If the firm is a confederation of space sharers the issue may be relatively simple. This type of firm is likely to make independent decisions regarding many issues and joint decisions only on a few issues, such as space and other common services allocated by specific utilization. It is likely that this type of law firm (actually a firm of many “mini-firms”) will allocate receipts and expenses directly to each of the various “profit centers.” The profit centers may be individual partners or small groups of partners who have agreed to band together for a common purpose. The compensation systems in such firms tend towards the “eat what you kill” variety.
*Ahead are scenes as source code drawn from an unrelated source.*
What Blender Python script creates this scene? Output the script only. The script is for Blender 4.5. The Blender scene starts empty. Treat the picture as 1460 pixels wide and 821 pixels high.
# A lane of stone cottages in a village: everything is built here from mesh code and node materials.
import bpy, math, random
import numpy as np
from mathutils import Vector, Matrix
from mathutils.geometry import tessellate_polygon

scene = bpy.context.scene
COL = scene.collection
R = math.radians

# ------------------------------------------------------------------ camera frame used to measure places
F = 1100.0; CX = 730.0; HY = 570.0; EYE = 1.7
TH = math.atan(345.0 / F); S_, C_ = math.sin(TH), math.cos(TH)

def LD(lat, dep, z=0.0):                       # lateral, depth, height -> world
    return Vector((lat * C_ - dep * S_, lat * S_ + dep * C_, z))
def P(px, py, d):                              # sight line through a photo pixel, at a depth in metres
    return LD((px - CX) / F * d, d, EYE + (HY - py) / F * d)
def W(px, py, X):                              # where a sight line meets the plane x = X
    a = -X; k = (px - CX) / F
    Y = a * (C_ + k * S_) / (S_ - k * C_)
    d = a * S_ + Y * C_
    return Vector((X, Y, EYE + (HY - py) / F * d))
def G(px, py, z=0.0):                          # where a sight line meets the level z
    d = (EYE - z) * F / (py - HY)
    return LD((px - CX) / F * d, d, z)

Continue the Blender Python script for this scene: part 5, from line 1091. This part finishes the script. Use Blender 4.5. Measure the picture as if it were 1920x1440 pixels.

The question becomes more difficult in a firm that operates with a team-orientation. This firm type is characterized by client sharing, pooled resources, common philosophies and the like. Within this type of firm, the partner with a unique practice will quite likely operate within the firm’s environment for all but the clients sought and/or services offered. A separate, and possibly more important, discussion is the rationale of having such a unique practice within a firm of this kind.
A team-oriented firm that pays its partners using objective metrics such as business generation, business management, personal productivity and the like will find that compensating the partner with a unique practice area is a bit easier as the metrics apply equally to the unique practice partner as to the general partner population.
However, as the firm adds subjective elements such as management, training, mentoring, leadership, or firm marketing, the job begins to get a bit more difficult. Some of these activities may not be applicable to the unique practice partner. The extent to which the compensation decision-makers have latitude in applying criteria will affect the difficulty they have in fairly addressing pay concerns for this individual.
Team oriented firms that use tiered, lock-step and equal share systems clearly focus on a shared risk / reward philosophy. In these situations, the unique practice partner’s pay determination is most problematic.
The best course to pursue for the unique practice partner is to first identify what the firm wants out of the relationship with this individual. If the intent is that this is a unique practice but still part of the firm, then it would seem logical that the risks and rewards are shared to some extent. If the intent is to associate yet segregate the practice, then a separately negotiated compensation arrangement makes the most sense. This is often the case with lawyers designated “special counsel” and “of counsel” in a law firm.
When the relationship calls for a special compensation arrangement, each party must understand how risks and rewards are to be shared. There are many variations from the elegantly simple to the technically complex.
At the simple end of the spectrum are arrangements that split the fees paid. Three scenarios apply:
— The unique practice partner originates some work that the firm services. Here the unique practice partner is generally entitled to a range from 10% to one-third of the fee.
— The unique practice partner originates and services the work. Here the unique practice partner is generally entitled to a range from 40% to two-thirds of the fee. In this and the prior scenario, the remainder of the fee goes to the firm to cover overhead and the value of the firm’s time if it services the work.
— The unique practice partner may also have an agreed upon rate that he/she is paid for servicing firm clients. This is probably the more typical compensation approach for a unique practitioner servicing firm clients. Alternatively, the arrangement can be a percentage of the fees paid by those clients (like the two scenarios described above). This happens less with a unique practice partner than it does generally with senior counsel. As a rule, the more often the practitioner is called upon to serve firm clients, the less likely it is that his/her practice meets the definition of unique.
A more complex arrangement occurs when a firm adopts the profit center approach, allocating the direct expenses of malpractice insurance, occupancy, shared office services and secretary and other staff who, while employees of the firm, are dedicated to the unique practice partner. Some firms add a mark-up to the directly allocated expenses to cover management of those services. Directly allocated employee expenses include fringe benefits, mandatory employer contributions and taxes. Fees belong to the unique practice partner and he/she is charged back for the direct overhead and the agreed upon rate of any firm timekeepers who work on his/her matters.
Some firms take another approach in which they split the unique practice partner’s fee income so that the partner takes the first “x” of fees, then the firm takes the next “y” of fees and then they split anything above “x plus y.” This scenario provides cash flow to each party and is agreed to as a simple means to recognize the elements of origination, servicing and overhead without the bother of tracking and accounting specifically for each.
This very brief sample of what has been done shows that the methods used can be quite diverse. One is limited only by one’s creativity.